Gas pipeline maintenance drives prices up

Gas prices continued to go up on Wednesday, amid unplanned maintenance and bullish moves on the carbon market.

Gas prices Contracts across the curve pushed higher as the session progressed, with both the front-month and front-season contracts breaking out to test the 65p/therm psychological level, before retreating back to close circa 0.07p/kWh below their previous settlements.

Capacity restrictions in both the UK and Norway may be the prime reason for increases to contracts at the front-end; according to data from National Gas, 6mcm/day was being taken offline at Barrow (North Terminal) due to a technical process issue, this coincided with reduced capacity totaling 12mcm/day at Norway’s Skarv field, limiting exports to the UK and EU (data from offshore operator Gassco).

Contracts further out may have been influenced by sharp gains observed on the carbon market, according to data from ICE the Carbon EUA benchmark contract closed at just under €58/tonne, underlining an almost 11% increase in the contracts value since 23rd February.

In other news, the UK T-4 power auctions for 2027-28 concluded on 27th February.
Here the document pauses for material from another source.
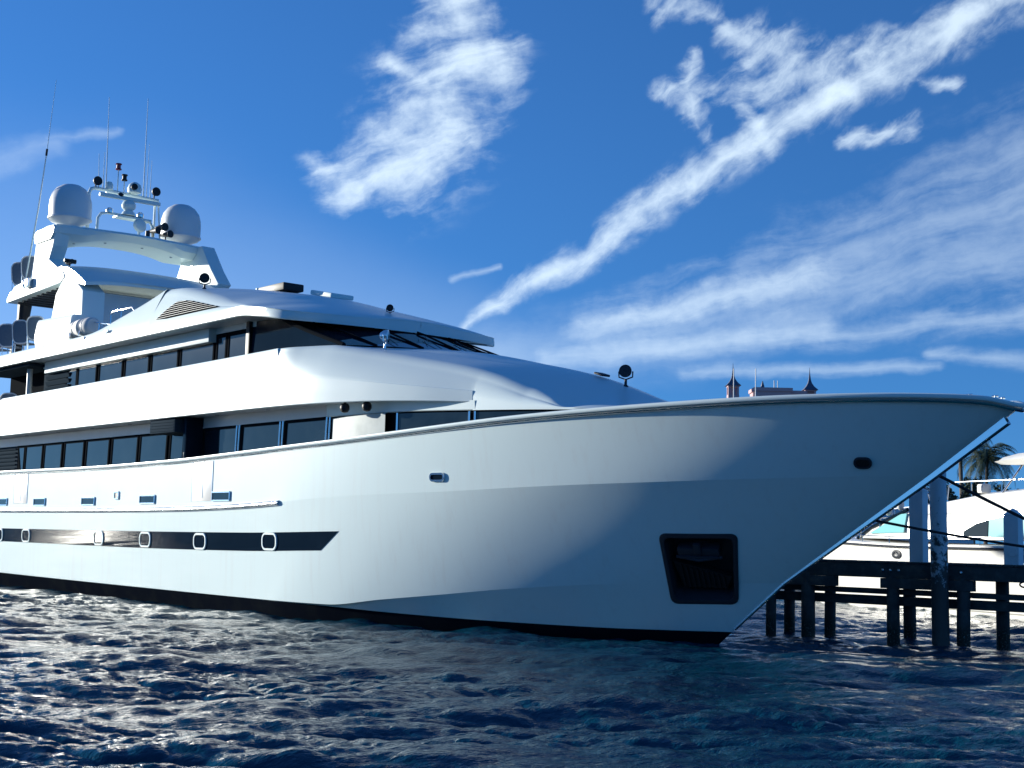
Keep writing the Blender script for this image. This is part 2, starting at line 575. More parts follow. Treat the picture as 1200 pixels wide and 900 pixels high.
def build_sea():
    wind = np.array([0.80, -0.60])
    wind /= np.linalg.norm(wind)
    A = ocean_tile(83.0, 1024, 4.6, 0.26, wind, 5.0, 3, 1.2)
    w2 = np.array([0.62, -0.78])
    B = ocean_tile(23.7, 1024, 1.0, 0.088, w2, 8.0, 9, 1.2)
    Cc = ocean_tile(7.3, 512, 0.5, 0.042, wind, 6.0, 21, 1.0)
    r = [1.2]
    while r[-1] < 9000:
        q = r[-1]
        r.append(q + (q * 0.07 if q < 9 else q * 0.0034 if q < 110 else q * 0.02))
    r = np.array(r)
    a0 = math.atan2(0.6410, -0.7675)
    fine = np.linspace(-0.56, 0.56, 900)
    coarse = np.linspace(0.56, 2 * math.pi - 0.56, 110)[1:-1]
    th = np.concatenate([fine, coarse]) + a0
    nr, nt = len(r), len(th)
    rr, tt = np.meshgrid(r, th, indexing='ij')
    x = CAM.x + rr * np.cos(tt)
    y = CAM.y + rr * np.sin(tt)
    fade = np.clip(1.3 - rr / 500.0, 0.0, 1.0)
    h, dx, dy = sample(A, 83.0, x, y)
    h2, dx2, dy2 = sample(B, 23.7, x, y)
    gust = 0.75 + 0.5 * sample((A[0] / A[0].std(),) * 3, 83.0, x * 0.23, y * 0.23)[0].clip(-1, 1)
    h3, dx3, dy3 = sample(Cc, 7.3, x, y)
    f3 = np.clip(1.6 - rr / 35.0, 0, 1) * gust
    f2 = fade * np.clip(1.4 - rr / 120.0, 0, 1) * gust
    z = h * fade + h2 * f2 + h3 * f3
    px = x - dx * fade - dx2 * f2 - dx3 * f3
    py = y - dy * fade - dy2 * f2 - dy3 * f3
    co = np.stack([px, py, z], -1).reshape(-1, 3).astype(np.float32)
    i = np.arange(nr - 1)[:, None] * nt
    j = np.arange(nt)[None, :]
    j1 = (j + 1) % nt
    quads = np.stack([i + j, i + nt + j, i + nt + j1, i + j1], -1).reshape(-1, 4)
    me = bpy.data.meshes.new('water')
    me.vertices.add(len(co))
    me.vertices.foreach_set('co', co.ravel())
    nq = len(quads)
    me.loops.add(nq * 4)
    me.loops.foreach_set('vertex_index', quads.ravel().astype(np.int32))
    me.polygons.add(nq)
    me.polygons.foreach_set('loop_start', np.arange(nq, dtype=np.int32) * 4)
    me.polygons.foreach_set('use_smooth', np.ones(nq, bool))
    me.update(calc_edges=True)
    o = link('water', me, M['water'])
    o['kind'] = 'structure'


build_sea()

# ------------------------------------------------------------------ motor yacht: hull
yacht = thing('motor_yacht', 'large white motor yacht with raked bow, dark window bands and radar arch', 'yacht')
XS = -44.0
z_sheer = pchip([-44, -34, -26, -19.3, -15.2, -12.1, -9.7, -7.6, -5.5, -3.3, -1.2, 1.3, 3.5, 4.9, 6.3, 7.0, 7.42],
                [4.46, 4.45, 4.42, 4.48, 4.59, 4.69, 4.77, 4.86, 4.96, 5.06, 5.125, 5.18, 5.21, 5.20, 5.16, 5.11, 4.99])
z_knuck = pchip([-44, -26, -19, -14.8, -12.6, -11.1, -8.5, -5.4, -3.5, -1.2, 0, 1.8, 5.45],
                [2.95, 2.95, 2.98, 3.06, 3.15, 3.23, 3.32, 3.39, 3.46, 3.53, 3.56, 3.61, 3.70])
z_chine = pchip([-44, -22, -13, -10.4, -8.3, -6.4, -4.4, -2.1, -0.9, 0.2, 1.8],
                [0.62, 0.48, 0.45, 0.46, 0.68, 0.88, 1.10, 1.29, 1.36, 1.40, 1.46])
z_boot = pchip([-44, -22, -13, -10.4, -8.5, -5.0, -2.7, -1.1, 0.33], [0.6, 0.46, 0.43, 0.40, 0.35, 0.29, 0.28, 0.30, 0.33])


def bs(X, xt, x0, B, p, q):
    t = np.clip((np.asarray(X, float) - x0) / (xt - x0), 0, 1)
    b = B * np.maximum(1 - t**p, 0)**q
    aft = np.clip((-30.0 - np.asarray(X, float)) / 14.0, 0, 1)
    return b * (1 - 0.06 * aft**2)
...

The auctions concluded with a clearing price of £65/kW/year, beating the record set last year and highlighting an increased role of gas-for-power in the UK’s power generation mix.

Natural gas prices have opened very much in line this morning, with the Summer 24 front-season contract currently being offered circa 0.02p/kWh below its previous settlement, although many contracts have yet to trade at time of writing.

In terms of UK’s current electricity demand, if we check the latest half hourly period at the time of writing (16:30 – 17:00), electricity demand is currently 36.42 GW’s in the UK.

In terms of the generation mix, gas is currently the biggest contributor at 14.92 GW’s (38.59%). Wind power is a close second generating 9.73 GW’s (25.16%) of the UK’s total electricity.